— Begin —

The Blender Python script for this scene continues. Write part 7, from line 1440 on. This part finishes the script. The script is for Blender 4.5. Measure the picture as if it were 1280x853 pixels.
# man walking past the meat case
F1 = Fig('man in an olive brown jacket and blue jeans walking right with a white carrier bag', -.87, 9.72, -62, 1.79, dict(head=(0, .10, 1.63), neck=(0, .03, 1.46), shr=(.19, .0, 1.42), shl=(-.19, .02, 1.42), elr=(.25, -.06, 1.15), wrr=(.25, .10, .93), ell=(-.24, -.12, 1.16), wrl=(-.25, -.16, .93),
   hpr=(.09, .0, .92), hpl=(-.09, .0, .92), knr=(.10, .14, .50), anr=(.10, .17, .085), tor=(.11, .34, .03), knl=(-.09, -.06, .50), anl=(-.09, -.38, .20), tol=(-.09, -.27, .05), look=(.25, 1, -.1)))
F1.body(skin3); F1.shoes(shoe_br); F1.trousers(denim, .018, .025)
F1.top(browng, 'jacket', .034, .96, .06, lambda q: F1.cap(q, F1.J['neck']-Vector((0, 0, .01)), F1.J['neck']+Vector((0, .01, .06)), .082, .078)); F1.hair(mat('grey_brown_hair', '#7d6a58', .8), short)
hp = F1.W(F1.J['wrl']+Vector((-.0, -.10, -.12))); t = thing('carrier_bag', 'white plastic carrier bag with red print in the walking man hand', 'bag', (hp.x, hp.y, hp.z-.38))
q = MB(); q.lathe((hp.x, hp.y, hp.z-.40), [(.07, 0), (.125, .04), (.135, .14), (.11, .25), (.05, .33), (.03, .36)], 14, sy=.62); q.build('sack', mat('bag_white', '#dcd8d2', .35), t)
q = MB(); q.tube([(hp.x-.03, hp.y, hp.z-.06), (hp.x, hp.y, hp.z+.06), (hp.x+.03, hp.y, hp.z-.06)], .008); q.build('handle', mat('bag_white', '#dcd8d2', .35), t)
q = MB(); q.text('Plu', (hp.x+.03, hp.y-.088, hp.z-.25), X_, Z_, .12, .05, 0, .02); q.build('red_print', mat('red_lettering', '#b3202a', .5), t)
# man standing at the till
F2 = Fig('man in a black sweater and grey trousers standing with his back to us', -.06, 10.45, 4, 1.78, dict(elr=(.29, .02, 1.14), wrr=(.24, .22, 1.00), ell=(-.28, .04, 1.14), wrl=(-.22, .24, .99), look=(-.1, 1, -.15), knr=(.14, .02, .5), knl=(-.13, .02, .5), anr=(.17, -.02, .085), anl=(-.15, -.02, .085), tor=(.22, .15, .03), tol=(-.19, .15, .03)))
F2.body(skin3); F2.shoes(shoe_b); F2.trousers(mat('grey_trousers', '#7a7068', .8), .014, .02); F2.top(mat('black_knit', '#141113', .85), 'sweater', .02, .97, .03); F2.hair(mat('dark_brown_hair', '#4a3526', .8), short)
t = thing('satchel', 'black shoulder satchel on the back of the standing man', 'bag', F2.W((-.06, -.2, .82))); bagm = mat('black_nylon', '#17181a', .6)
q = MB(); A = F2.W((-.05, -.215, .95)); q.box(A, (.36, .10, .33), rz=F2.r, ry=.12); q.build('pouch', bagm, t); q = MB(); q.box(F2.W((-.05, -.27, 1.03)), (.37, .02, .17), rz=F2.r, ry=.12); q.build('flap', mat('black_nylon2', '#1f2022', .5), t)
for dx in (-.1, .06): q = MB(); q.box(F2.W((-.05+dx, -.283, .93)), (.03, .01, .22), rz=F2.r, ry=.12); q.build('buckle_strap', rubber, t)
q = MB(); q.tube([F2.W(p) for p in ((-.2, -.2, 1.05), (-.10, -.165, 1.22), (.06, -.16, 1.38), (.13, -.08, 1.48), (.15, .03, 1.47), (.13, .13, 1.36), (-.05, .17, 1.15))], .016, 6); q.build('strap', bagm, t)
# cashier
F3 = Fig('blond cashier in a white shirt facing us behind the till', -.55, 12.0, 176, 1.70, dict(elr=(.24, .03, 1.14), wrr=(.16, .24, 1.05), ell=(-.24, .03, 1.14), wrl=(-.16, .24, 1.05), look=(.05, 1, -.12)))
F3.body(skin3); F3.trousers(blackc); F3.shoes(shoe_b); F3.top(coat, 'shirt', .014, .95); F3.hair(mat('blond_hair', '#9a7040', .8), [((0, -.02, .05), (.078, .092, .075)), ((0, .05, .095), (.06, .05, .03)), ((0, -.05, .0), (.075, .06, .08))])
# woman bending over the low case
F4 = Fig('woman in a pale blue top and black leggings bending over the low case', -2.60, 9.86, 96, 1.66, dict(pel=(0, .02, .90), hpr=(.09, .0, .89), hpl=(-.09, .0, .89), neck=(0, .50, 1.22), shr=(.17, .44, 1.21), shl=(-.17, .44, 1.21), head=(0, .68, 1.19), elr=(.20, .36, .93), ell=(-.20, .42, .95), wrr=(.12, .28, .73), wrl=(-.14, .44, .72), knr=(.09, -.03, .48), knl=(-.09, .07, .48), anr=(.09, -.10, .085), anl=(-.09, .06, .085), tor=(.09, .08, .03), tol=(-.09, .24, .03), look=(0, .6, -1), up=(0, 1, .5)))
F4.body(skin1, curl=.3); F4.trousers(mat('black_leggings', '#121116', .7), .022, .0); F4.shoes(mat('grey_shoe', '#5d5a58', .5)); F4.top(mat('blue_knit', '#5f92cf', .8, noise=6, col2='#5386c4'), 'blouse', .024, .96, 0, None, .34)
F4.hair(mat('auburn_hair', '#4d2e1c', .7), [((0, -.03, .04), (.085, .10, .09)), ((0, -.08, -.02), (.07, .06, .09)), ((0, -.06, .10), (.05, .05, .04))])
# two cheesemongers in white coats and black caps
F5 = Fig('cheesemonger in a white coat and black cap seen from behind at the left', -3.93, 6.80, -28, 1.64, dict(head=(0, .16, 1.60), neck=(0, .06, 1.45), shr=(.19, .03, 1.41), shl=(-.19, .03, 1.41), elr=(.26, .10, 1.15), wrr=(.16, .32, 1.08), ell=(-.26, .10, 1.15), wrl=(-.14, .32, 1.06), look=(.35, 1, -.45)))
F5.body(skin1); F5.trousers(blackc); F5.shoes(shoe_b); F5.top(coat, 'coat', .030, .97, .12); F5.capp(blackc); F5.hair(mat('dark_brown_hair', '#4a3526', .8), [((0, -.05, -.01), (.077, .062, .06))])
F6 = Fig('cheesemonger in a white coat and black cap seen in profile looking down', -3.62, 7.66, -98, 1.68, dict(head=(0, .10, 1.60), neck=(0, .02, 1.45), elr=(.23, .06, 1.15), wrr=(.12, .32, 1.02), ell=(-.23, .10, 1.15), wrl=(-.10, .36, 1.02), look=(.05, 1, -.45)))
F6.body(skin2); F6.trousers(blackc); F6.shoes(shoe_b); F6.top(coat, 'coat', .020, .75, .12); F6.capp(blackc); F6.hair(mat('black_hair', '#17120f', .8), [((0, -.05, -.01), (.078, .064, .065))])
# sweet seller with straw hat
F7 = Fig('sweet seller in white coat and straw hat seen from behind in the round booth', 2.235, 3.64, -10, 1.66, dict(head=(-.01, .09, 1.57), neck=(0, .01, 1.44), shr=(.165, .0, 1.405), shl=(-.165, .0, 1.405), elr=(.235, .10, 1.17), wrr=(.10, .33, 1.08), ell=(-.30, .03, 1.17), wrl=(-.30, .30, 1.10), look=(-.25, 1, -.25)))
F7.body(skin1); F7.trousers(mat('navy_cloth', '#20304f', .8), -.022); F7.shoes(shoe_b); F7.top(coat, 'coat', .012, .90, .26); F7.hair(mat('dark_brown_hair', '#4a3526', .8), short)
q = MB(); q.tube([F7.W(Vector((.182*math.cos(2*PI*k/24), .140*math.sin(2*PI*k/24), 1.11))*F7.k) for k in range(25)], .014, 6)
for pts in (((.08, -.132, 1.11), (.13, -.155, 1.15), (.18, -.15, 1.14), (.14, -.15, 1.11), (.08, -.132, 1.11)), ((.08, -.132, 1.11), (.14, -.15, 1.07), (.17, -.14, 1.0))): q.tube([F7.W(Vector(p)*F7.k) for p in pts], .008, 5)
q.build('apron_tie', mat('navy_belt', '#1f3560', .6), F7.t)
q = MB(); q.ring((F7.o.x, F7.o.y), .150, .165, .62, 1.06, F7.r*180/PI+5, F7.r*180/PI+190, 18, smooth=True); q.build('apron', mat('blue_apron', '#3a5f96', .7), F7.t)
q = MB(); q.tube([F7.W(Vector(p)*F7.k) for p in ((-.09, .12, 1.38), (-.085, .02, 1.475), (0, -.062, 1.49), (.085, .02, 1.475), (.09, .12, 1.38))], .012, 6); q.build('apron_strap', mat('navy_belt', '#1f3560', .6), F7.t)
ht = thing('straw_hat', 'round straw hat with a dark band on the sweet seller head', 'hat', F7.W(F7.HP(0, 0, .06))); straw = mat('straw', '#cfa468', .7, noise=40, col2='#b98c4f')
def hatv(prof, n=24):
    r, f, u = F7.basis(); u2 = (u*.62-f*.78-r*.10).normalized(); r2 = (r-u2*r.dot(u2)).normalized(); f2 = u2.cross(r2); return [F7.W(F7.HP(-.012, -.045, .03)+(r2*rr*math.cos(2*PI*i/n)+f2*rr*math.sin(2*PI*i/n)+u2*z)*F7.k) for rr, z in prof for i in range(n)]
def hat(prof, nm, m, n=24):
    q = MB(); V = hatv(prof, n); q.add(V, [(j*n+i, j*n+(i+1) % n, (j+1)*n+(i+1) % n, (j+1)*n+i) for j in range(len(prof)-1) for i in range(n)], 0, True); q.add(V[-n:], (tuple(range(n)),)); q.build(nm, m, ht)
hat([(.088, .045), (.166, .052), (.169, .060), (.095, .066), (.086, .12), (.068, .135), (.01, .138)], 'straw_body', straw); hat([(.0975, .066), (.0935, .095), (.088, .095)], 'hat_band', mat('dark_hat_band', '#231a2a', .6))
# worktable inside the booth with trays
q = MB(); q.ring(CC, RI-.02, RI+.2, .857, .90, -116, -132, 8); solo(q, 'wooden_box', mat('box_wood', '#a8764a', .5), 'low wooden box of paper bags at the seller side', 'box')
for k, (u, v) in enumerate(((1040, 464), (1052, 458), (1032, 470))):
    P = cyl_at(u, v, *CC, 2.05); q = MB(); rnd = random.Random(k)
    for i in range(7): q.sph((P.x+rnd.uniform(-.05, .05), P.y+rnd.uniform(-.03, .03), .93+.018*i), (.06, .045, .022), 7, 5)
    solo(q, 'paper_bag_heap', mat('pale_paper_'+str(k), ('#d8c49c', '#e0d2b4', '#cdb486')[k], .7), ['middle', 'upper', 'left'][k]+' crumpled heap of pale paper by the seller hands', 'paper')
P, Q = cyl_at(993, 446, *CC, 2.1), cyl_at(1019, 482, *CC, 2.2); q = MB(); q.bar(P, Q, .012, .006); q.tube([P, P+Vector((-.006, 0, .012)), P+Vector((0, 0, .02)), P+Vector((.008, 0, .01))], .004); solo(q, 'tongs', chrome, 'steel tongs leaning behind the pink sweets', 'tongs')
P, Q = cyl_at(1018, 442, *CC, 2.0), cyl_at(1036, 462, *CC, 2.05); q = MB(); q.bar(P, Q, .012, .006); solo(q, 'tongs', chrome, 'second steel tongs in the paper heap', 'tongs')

— End —

Given instruction: Look through the lines above and collect those with the word "from".

Output of the exercise:
The Blender Python script for this scene continues. Write part 7, from line 1440 on. This part finishes the script. The script is for Blender 4.5. Measure the picture as if it were 1280x853 pixels.
F5 = Fig('cheesemonger in a white coat and black cap seen from behind at the left', -3.93, 6.80, -28, 1.64, dict(head=(0, .16, 1.60), neck=(0, .06, 1.45), shr=(.19, .03, 1.41), shl=(-.19, .03, 1.41), elr=(.26, .10, 1.15), wrr=(.16, .32, 1.08), ell=(-.26, .10, 1.15), wrl=(-.14, .32, 1.06), look=(.35, 1, -.45)))
F7 = Fig('sweet seller in white coat and straw hat seen from behind in the round booth', 2.235, 3.64, -10, 1.66, dict(head=(-.01, .09, 1.57), neck=(0, .01, 1.44), shr=(.165, .0, 1.405), shl=(-.165, .0, 1.405), elr=(.235, .10, 1.17), wrr=(.10, .33, 1.08), ell=(-.30, .03, 1.17), wrl=(-.30, .30, 1.10), look=(-.25, 1, -.25)))